Yesterday’s somewhat bizarre Question Period, with the Conservatives focusing on a single question around Vice Admiral Mark Norman, certainly got the attention of media outlets, but it wasn’t all positive news, given how they it was also pointed out how they were lacking in any kind of prosecutorial style or killer instinct around it. It was just repetitive. Many of the points they made also didn’t seem to land – such as saying the PM had already “tried and convicted” Norman when he remarked that the courts would sort it out before Norman had even been charged – something that they are trying to use to insinuate that the whole affair is politically motivated.

As a reminder, Norman’s lawyers are looking for records from PMO, PCP, DND, the Department of Public Services and Procurement Canada, the Department of Justice, the Treasury Board, and the Atlantic Canada Opportunities Agency, and that the documents being demanded include cabinet minutes, briefing materials and memos, and some ask for all forms of communication including emails and Blackberry messages. Those have all been deemed Cabinet confidence, which the Canada Evidence Actallows government to keep secret – the danger there, however, being that the court could decide that if the government doesn’t turn them over that the trial isn’t a fair one, and they could dismiss the case.

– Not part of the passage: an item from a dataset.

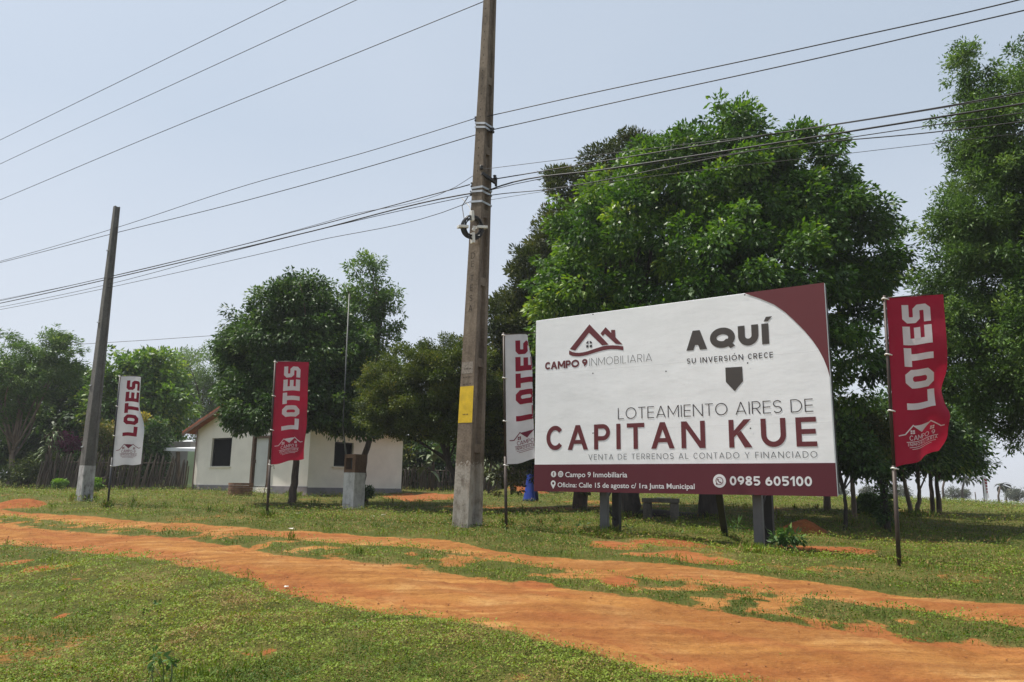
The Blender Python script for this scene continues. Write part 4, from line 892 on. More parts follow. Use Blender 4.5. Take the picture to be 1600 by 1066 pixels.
def glyph(c, w, ws=1.0):
    """polygons grouped by layer, and the width, for unit cap height"""
    acc = c in ACC; c = ACC.get(c, c); h = w/2
    W = (GW.get(c, .56)*ws+ (w*.35 if c not in 'I' else 0)) if c != 'I' else w
    if c in '0123456789': W = (.58 if c != '1' else .34)*ws+w*.35
    rect = lambda x0, y0, x1, y1: [[(x0,y0),(x1,y0),(x1,y1),(x0,y1)]]
    sl = w*1.12; G_ = []
    if c == 'A': yb = .22+h*.2; xi = lambda y: y*(W/2-sl/2); G_ = [[[(0,0),(sl,0),(W/2+sl/2,1),(W/2-sl/2,1)]], [[(W-sl,0),(W,0),(W/2+sl/2,1),(W/2-sl/2,1)]], rect(xi(yb)+sl*.6, yb, W-xi(yb)-sl*.6, yb+w*.85)]
    elif c == 'V': G_ = [[[(0,1),(sl,1),(W/2+sl/2,0),(W/2-sl/2,0)]], [[(W-sl,1),(W,1),(W/2+sl/2,0),(W/2-sl/2,0)]]]
    elif c == 'M': G_ = [rect(0,0,w,1), rect(W-w,0,W,1), [[(0,1),(sl,1),(W/2+sl/2,.22),(W/2-sl/2,.22)]], [[(W,1),(W-sl,1),(W/2-sl/2,.22),(W/2+sl/2,.22)]]]
    elif c == 'N': G_ = [rect(0,0,w,1), rect(W-w,0,W,1), [[(0,1),(sl*1.05,1),(W,0),(W-sl*1.05,0)]]]
    elif c == 'K': G_ = [rect(0,0,w,1), [[(w*.95,.36),(w*.95,.36+w*1.25),(W-sl*1.25,1),(W,1)]], [[(w+.12*W,.47),(w+.12*W+sl*.75,.6),(W+.02,0),(W-sl*1.25,0)]]]
    elif c == 'Y': G_ = [[[(0,1),(sl,1),(W/2+h,.42),(W/2-h,.42)]], [[(W-sl,1),(W,1),(W/2+h,.42),(W/2-h,.42)]], rect(W/2-h,0,W/2+h,.43)]
    elif c == 'I': G_ = [rect(0,0,w,1)]
    elif c == 'L': G_ = [rect(0,0,w,1), rect(w*.9,0,W,w*.9)]
    elif c == 'T': G_ = [rect(0,1-w*.9,W,1), rect(W/2-h,0,W/2+h,1-w*.8)]
    elif c == 'H': G_ = [rect(0,0,w,1), rect(W-w,0,W,1), rect(w*.9,.5-h*.9,W-w*.9,.5+h*.9)]
    elif c in 'EF':
        G_ = [rect(0,0,w,1), rect(w*.9,1-w*.9,W,1), rect(w*.9,.5-w*.40,W*.96,.5+w*.5)]
        if c == 'E': G_.append(rect(w*.9,0,W,w*.9))
    elif c == 'U': G_ = [stroke(np.vstack([[(h,1)], ell(W/2,h+(W/2-h),W/2-h,W/2-h,180,360), [(W-h,1)]]), w)]
    elif c == 'J': G_ = [stroke(np.vstack([[(W-h,1)], ell(W/2,h+(W/2-h),W/2-h,W/2-h,0,-150)]), w)]
    elif c in 'OQ0':
        G_ = [stroke(ell(W/2,.5,W/2-h,.5-h*.96,0,360,41)[:-1], w, True)]
        if c == 'Q': G_.append([[(W*.52,.30),(W*.66,.44),(W*1.0,.06),(W*.82,-.06)]])
    elif c == 'C': G_ = [stroke(ell(W/2,.5,W/2-h,.5-h*.96,40,320,26), w)]; W *= .88
    elif c == 'D': G_ = [rect(0,0,w,1), stroke(np.vstack([[(w*.9,1-h*.9)],[(W*.42,1-h*.9)], ell(W*.42,.5,W*.58-h,.5-h*.9,80,-80,18), [(W*.42,h*.9)],[(w*.9,h*.9)]]), w*.95)]
    elif c in 'PR':
        yb = .44; ry = (1-h*.9-yb)/2
        G_ = [rect(0,0,w,1), stroke(np.vstack([[(w*.9,1-h*.9)],[(W-h-ry,1-h*.9)], ell(W-h-ry,1-h*.9-ry,ry,ry,80,-80,14), [(W-h-ry,yb)],[(w*.9,yb)]]), w*.95)]
        if c == 'R': G_.append([[(W*.42,yb+.02),(W*.42+sl,yb+.02),(W+.02,0),(W-sl*1.1,0)]])
    elif c == 'B':
        ry1 = (.5-h*.9)/2
        G_ = [rect(0,0,w,1), stroke(np.vstack([[(w*.9,1-h*.9)],[(W*.9-h-ry1,1-h*.9)], ell(W*.9-h-ry1,1-h*.9-ry1,ry1,ry1,80,-80,12), [(W*.9-h-ry1,.5)],[(w*.9,.5)]]), w*.9),
              stroke(np.vstack([[(w*.9,.5)],[(W-h-ry1,.5)], ell(W-h-ry1,h*.9+ry1,ry1,ry1,80,-80,12), [(W-h-ry1,h*.9)],[(w*.9,h*.9)]]), w*.9)]
    elif c == 'S': ry = (1-2*h*.96)/4; G_ = [stroke(np.vstack([ell(W/2,.5+ry,W/2-h,ry,28,268,20), ell(W/2,.5-ry,W/2-h,ry,88,-152,20)]), w)]
    elif c == '1': G_ = [rect(W-w,0,W,1), [[(0,.74),(W-w*.9,1),(W-w*.9,1-w*1.25),(w*.1,.70-w*.55)]]]
    elif c in '69':
        q = [stroke(ell(W/2,.33,W/2-h,.33-h*.96,0,360,31)[:-1], w, True), stroke(np.vstack([ell(W*.95,.36,W*.95-h,.64-h,175,112,12)]), w)]
        G_ = q if c == '6' else [[[(W-x,1-y) for x, y in p] for p in g] for g in q]
    elif c == '8': G_ = [stroke(ell(W/2,.27,W/2-h,.27-h*.9,0,360,27)[:-1], w, True), stroke(ell(W/2,.74,W*.45-h,.26-h*.9,0,360,27)[:-1], w*.95, True)]
    elif c == '5': G_ = [rect(w*.3,1-w*.9,W*.94,1), [[(w*.25,1-w*.5),(w*1.2,1-w*.5),(w*1.05,.5),(w*.1,.5)]], stroke(np.vstack([[(w*.3,.52)],ell(W*.46,.33,W*.54-h,.33-h*.96,95,-140,22)]), w)]
    if acc:
        cx = W/2; G_.append([[(cx-w*.15,1.10),(cx+w*.45,1.10),(cx+w*.95+.05,1.10+.22),(cx+.03+w*.1,1.10+.22)]])
    return G_, W
def text_polys(s, w, H, u0, u1, v0, ws=1.0, v1=None, fit=True):
    gl = [(c, None) if c == ' ' else (c, glyph(c, w, ws)) for c in s]
    tot = sum(g[1][1]*H for g in gl if g[1]); gaps = sum(1.0 for c, _ in gl[:-1]); tot += .30*H*s.count(' ')
    gap = (u1-u0-tot)/gaps; x = u0; out = []
    if gap < .04*H and ws > .5 and fit: return text_polys(s, w, H, u0, u1, v0, ws*.94, v1, True)
    v1 = v0 if v1 is None else v1
    for c, g in gl:
        if g:
            for k, layer in enumerate(g[0]):
                for p in layer: out.append(([(x+a*H, v0+(v1-v0)*(x-u0)/(u1-u0)+b*H) for a, b in p], k))
            x += g[1]*H+gap
        else: x += gap+.30*H
    return out
def emit(mb, polys, mp, off, lay=.0003, grid=None):
    for p, k in polys:
        if grid and len(p) == 4:
            A_ = [np.asarray(q, float) for q in p]; n1 = max(1, int(math.ceil(max(np.linalg.norm(A_[1]-A_[0]), np.linalg.norm(A_[2]-A_[3]))/grid))); n2 = max(1, int(math.ceil(max(np.linalg.norm(A_[3]-A_[0]), np.linalg.norm(A_[2]-A_[1]))/grid)))
            V = [mp(*((1-j/n2)*((1-i/n1)*A_[0]+i/n1*A_[1])+j/n2*((1-i/n1)*A_[3]+i/n1*A_[2])), off+lay*k) for j in range(n2+1) for i in range(n1+1)]
            mb.add(V, [(j*(n1+1)+i, j*(n1+1)+i+1, (j+1)*(n1+1)+i+1, (j+1)*(n1+1)+i) for j in range(n2) for i in range(n1)])
        else: mb.add([mp(q[0], q[1], off+lay*k) for q in p], [tuple(range(len(p)))])
def soft_text(s, H, u0, u1, v0, mp, off, name, mat, parent, bold=.0):
    """mixed case line from Blender's built in typeface, fitted between u0 and u1"""
    cu = bpy.data.curves.new('lettering', 'FONT'); cu.body = s; cu.size = 1.0; cu.offset = bold; cu.fill_mode = 'FRONT'; cu.resolution_u = 4
    ob = bpy.data.objects.new('lettering', cu); scene.collection.objects.link(ob)
    bpy.context.view_layer.update()
    me = bpy.data.meshes.new_from_object(ob.evaluated_get(bpy.context.evaluated_depsgraph_get()))
    V = np.array([v.co[:] for v in me.vertices]); Fc = [tuple(p.vertices) for p in me.polygons]
    bpy.data.objects.remove(ob); bpy.data.curves.remove(cu); bpy.data.meshes.remove(me)
    sx = (u1-u0)/(V[:,0].max()-V[:,0].min()); sy = H/.729
    m = MB(); m.add([mp(u0+(a-V[:,0].min())*sx, v0+b*sy, off) for a, b in V[:, :2]], Fc)
    return m.build(name, mat, parent)

# ------------------------------------------------------------------ billboard
BB = np.array([.4237, 13.4674, -.0301+EYE]); BW, BH = 4.9278, 3.0
D3 = np.array([*DV, 0]); N3 = np.array([*NV, 0])
bp = lambda u, v, o=0.: BB+D3*u+up*v-N3*o
def bpx(px, py):
    r = ray(px, py); t = ((BB-ORI)@N3)/(r@N3); p = ORI+r*t; return float((p-BB)@D3), float(p[2]-BB[2])
def canvas(name, col, rough=.5, b=.25, seams=()):
    m, nt, bs = new_mat(name)
    n = noise(nt, 1.1, 4, None, (1,1,2.2)); f = noise(nt, 5, 6); g = noise(nt, 60, 4)
    dirt = ramp(nt, noise(nt, 2.2, 8, None, (1.2,1.2,.5), .65), [(.35, tuple(c*.955 for c in col[:3])+(1,)), (.6, col)])
    hs_ = mth(nt, 'MULTIPLY', f, .05)
    if seams:
        tc = nt.nodes.new('ShaderNodeTexCoord'); sp = nt.nodes.new('ShaderNodeSeparateXYZ'); nt.links.new(tc.outputs['Object'], sp.inputs[0])
        for z in seams:
            k = mth(nt, 'LESS_THAN', mth(nt, 'ABSOLUTE', mth(nt, 'SUBTRACT', mth(nt, 'ADD', sp.outputs[2], mth(nt, 'MULTIPLY', n, .012)), z)), .005)
            hs_ = mth(nt, 'ADD', hs_, mth(nt, 'MULTIPLY', k, .10)); dirt = mixc(nt, mth(nt, 'MULTIPLY', k, .12), dirt, (.4,.41,.43,1))
    f = mth(nt, 'MULTIPLY', hs_, 20.0)
    nt.links.new(dirt, bs.inputs['Base Color']); bs.inputs['Roughness'].default_value = rough; bs.inputs['Specular IOR Level'].default_value = .3
    bump(nt, bs, mth(nt, 'ADD', n, mth(nt, 'ADD', mth(nt, 'MULTIPLY', f, .05), mth(nt, 'MULTIPLY', g, .002))), b, .035); return m
CANV = canvas('white_vinyl', (.87,.885,.91,1), seams=[BB[2]+v-float(gz(*bp(BW/2,0)[:2])) for v in (1.02, 2.03)]); MAR = canvas('maroon_vinyl', (.105,.018,.028,1), .5, .08); MAR2 = canvas('maroon_ink', (.14,.030,.036,1), .55, .08)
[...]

As I remarked in my QP recap, I think the possibilities exist that some form of access could be negotiated that could mean a court-appointed officer could examine them to determine what is relevant as they do in cases of national security-related secrecy (like terrorism trials or people being held on security certificates), because the laundry list being demanded by Norman’s defence could very well be a fishing expedition and they want as broad a swath as possible to try and find something, anything, of use. (It’s also likely that the information is not only Cabinet confidence, but also commercially sensitive, which adds new layers of complication).

The other interesting fact that is still playing out is the fact that another public servant has been named as an alleged leaker, but he has yet to be charged, and this fact is making the Conservative suspicious that this is making Norman out to be a political scapegoat. Or rather, that’s the claim they’re making as they put on their dog and pony show about trying to make this into some kind of a cover-up, but we have nothing to point to this one way or another – just innuendo, which is enough to make political hay out of.